Das ist - neben der Herkunft aus einem kaputten Elternhaus in Dianas Fall und einem heilen im Fall Kate - ein weiterer wesentlicher Unterschied zwischen den beiden "Märchenprinzessinnen". "Prinz Charles und Diana waren vor ihrer Verlobung vielleicht 28 Tage zusammen und allein miteinander", unterstreicht der Diana-Biograf Andrew Morton. "Gekannt hatten sie sich schon länger, doch in der Zeit war meistens Camilla Parker Bowles als Anstandswauwau mit dabei." William und Kate kennen sich bald elf Jahre. "Die beiden kommen rüber wie ein Paar, das schon fünf Jahre verheiratet ist, die ganzen Scherze kennt und weiß, wer auf welcher Bettseite schläft."

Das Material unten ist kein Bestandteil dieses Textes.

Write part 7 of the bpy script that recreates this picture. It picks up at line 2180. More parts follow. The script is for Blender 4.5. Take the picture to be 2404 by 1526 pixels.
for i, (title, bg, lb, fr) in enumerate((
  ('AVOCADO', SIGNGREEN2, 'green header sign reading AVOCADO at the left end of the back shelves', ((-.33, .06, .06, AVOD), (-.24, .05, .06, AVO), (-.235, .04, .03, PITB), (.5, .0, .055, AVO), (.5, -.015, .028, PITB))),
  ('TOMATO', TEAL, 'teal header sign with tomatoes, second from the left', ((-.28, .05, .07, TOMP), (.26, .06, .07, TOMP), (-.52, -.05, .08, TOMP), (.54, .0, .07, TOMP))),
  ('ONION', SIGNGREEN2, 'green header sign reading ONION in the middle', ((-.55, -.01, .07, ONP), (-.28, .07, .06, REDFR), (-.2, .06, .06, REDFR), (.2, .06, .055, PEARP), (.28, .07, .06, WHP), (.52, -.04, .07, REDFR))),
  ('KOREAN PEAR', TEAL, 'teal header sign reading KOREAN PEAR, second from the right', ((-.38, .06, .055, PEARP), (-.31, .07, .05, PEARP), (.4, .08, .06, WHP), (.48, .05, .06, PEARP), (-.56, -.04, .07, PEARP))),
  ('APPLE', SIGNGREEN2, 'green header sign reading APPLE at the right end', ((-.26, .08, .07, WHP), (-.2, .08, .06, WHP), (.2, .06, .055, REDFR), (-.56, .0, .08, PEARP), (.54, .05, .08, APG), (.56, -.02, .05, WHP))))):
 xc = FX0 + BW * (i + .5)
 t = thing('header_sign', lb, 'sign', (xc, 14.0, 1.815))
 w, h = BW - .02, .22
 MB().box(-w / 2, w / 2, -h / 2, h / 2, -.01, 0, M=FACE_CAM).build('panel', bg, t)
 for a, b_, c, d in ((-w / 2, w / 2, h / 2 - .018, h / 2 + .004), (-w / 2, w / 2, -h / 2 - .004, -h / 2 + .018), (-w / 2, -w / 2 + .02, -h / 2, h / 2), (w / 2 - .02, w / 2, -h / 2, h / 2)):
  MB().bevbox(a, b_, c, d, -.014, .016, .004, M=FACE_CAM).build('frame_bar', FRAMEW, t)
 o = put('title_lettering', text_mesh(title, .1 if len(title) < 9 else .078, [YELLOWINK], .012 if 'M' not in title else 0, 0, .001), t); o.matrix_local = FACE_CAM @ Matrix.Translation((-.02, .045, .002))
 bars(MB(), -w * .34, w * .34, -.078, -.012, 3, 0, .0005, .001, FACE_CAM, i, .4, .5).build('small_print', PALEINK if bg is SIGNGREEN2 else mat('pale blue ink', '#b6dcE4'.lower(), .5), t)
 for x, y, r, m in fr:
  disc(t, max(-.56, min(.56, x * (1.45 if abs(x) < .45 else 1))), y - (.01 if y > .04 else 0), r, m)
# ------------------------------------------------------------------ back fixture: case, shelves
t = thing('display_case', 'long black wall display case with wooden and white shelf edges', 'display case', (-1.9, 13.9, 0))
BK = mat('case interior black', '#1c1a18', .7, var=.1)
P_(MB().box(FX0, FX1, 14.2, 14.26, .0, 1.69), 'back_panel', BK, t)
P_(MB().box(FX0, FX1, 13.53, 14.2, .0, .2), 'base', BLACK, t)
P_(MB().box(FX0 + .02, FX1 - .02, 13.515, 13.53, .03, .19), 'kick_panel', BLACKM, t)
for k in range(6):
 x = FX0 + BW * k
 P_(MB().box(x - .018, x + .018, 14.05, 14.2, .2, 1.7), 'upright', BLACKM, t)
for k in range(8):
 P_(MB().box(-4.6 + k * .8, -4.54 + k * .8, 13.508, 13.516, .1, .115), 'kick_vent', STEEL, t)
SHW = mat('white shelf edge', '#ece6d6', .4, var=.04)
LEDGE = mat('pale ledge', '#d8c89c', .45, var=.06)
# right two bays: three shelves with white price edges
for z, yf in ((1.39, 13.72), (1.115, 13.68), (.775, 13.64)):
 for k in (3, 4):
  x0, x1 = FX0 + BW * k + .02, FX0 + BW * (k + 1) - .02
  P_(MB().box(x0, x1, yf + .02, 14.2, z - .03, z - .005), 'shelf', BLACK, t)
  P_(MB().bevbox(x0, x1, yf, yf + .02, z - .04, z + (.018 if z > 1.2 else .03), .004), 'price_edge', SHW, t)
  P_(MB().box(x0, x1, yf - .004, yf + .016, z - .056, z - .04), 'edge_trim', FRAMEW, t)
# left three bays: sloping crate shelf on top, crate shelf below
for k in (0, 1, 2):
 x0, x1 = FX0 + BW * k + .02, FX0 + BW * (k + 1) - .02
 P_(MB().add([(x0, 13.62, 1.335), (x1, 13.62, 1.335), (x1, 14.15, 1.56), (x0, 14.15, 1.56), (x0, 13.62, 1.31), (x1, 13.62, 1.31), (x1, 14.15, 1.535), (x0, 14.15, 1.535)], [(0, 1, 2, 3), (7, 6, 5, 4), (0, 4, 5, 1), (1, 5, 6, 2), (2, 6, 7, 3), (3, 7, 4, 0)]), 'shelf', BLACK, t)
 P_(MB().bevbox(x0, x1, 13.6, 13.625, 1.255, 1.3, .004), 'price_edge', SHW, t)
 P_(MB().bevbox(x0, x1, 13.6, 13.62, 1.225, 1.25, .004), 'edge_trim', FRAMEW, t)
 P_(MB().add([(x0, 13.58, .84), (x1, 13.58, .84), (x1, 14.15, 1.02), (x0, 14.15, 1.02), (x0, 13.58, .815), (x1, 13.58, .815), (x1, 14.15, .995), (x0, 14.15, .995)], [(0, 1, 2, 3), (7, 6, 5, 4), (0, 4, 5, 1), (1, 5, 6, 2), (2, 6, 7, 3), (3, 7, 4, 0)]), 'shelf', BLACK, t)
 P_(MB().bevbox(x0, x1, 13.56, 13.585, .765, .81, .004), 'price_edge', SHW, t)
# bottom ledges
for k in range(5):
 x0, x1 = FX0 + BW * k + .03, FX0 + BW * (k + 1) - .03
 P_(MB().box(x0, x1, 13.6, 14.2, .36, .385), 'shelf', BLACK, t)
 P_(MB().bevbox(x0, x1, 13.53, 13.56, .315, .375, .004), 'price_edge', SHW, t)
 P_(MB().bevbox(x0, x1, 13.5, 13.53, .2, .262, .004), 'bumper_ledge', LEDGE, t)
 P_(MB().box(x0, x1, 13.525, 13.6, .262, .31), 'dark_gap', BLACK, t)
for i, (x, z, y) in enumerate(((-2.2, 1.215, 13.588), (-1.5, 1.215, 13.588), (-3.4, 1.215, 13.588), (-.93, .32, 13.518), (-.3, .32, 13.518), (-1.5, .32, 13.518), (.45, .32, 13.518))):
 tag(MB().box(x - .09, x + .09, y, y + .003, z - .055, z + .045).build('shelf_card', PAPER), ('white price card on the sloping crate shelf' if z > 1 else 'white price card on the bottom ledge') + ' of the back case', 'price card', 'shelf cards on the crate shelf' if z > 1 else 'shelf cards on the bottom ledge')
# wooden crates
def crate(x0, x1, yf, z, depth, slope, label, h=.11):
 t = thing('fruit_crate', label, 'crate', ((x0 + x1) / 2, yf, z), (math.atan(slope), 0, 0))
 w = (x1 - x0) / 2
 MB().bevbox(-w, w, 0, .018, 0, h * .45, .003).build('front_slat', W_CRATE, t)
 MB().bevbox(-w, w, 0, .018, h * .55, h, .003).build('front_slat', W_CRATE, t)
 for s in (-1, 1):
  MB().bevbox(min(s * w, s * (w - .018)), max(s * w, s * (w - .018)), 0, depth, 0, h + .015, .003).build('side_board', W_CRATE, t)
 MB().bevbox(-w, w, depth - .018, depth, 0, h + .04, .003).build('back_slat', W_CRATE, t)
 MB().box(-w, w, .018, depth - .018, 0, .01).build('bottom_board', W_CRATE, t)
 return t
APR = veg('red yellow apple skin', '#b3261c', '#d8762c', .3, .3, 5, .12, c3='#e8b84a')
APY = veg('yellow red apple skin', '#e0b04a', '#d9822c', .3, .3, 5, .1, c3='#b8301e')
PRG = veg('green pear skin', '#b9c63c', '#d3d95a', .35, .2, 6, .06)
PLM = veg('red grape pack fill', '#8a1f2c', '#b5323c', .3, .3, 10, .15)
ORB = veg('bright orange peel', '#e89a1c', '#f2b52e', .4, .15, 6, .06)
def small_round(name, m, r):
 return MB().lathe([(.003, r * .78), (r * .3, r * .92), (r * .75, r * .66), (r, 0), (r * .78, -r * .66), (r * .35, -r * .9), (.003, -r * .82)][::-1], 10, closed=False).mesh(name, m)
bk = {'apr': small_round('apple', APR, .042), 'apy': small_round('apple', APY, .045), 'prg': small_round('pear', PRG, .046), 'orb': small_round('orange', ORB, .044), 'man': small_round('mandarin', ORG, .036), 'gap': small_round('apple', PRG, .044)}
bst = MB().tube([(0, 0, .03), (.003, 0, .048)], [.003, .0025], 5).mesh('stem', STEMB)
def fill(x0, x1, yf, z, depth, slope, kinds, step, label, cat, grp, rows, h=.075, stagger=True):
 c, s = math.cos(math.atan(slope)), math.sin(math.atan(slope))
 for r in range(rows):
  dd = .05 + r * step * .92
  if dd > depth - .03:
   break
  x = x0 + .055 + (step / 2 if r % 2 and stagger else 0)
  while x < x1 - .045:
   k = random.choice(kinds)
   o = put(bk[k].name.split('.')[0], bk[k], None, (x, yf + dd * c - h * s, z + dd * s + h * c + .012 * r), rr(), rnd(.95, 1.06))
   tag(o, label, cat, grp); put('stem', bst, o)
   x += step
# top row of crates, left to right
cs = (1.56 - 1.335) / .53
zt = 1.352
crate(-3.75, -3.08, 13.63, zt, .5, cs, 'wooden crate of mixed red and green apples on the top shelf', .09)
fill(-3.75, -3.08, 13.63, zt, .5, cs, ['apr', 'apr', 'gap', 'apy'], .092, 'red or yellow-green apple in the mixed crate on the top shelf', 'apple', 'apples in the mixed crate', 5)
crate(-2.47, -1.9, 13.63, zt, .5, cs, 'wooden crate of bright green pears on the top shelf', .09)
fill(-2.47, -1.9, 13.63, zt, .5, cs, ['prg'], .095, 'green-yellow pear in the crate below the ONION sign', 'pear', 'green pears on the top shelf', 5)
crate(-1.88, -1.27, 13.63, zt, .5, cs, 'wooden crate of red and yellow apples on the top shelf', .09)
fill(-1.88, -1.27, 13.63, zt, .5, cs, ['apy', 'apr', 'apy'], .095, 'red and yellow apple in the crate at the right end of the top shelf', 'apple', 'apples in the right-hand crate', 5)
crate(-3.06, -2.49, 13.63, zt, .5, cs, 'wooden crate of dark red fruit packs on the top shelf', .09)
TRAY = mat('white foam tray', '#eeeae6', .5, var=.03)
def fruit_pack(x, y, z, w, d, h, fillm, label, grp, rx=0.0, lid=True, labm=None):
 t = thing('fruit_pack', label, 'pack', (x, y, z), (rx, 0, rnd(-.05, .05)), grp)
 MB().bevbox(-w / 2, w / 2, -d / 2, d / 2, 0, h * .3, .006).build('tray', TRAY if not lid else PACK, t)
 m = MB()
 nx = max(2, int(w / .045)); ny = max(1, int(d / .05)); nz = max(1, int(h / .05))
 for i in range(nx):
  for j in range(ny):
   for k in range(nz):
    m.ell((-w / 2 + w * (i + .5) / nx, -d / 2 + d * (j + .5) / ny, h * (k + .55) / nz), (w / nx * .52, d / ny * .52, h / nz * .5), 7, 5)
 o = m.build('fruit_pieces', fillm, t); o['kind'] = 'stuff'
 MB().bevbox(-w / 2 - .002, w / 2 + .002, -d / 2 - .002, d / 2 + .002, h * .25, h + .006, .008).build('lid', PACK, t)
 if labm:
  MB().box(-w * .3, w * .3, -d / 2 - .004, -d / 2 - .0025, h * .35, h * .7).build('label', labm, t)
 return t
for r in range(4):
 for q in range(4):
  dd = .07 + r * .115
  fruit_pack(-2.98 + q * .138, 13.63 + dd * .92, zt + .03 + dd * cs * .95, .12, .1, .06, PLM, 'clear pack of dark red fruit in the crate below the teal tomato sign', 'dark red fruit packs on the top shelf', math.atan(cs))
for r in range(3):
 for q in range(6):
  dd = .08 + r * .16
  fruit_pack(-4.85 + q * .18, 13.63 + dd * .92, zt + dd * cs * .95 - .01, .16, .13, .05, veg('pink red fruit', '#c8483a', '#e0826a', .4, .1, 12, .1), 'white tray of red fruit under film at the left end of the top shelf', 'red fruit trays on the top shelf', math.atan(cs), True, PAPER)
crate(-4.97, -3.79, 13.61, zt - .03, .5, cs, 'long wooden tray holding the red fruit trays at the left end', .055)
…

Das ist auch der Eindruck, den die Menschen bei den bisher spärlich dosierten gemeinsamen Terminen gewonnen haben. Der erste öffentliche Auftritt des Paares fand im Februar statt - die Taufe eines Rettungsbootes auf Angelsey. Die Insel vor Nordwales ist quasi ihre zweite Heimat, denn der Prinz ist dort als Rettungspilot stationiert und lebt in einem Bauernhaus. Ein weiterer Termin führte nach Belfast, wo beide auf dem Rathausplatz ihre Fertigkeit im Eierkuchenwerfen unter Beweis stellten. Bei dem Besuch gab zum ersten Mal Kritik an Kate. "Sie sind zu dürre geworden und dürfen unter keinen Umständen noch mehr abnehmen", ermahnte eine Hausfrau. "Alles Teil der Hochzeitsvorbereitungen", lachte Kate zurück. Das wiederum veranlasste die "Daily Mail"-Kolumnistin Amanda Platell, der Prinzessin in spe Pralinen zu schicken und einen überdrehten offenen Brief zu schreiben: "Mach bloß keine Diana! Deren Brautkleid musste immer wieder enger gemacht werden, von anfangs 74 Zentimeter Taillenumfang auf 58 Zentimeter zum Schluss."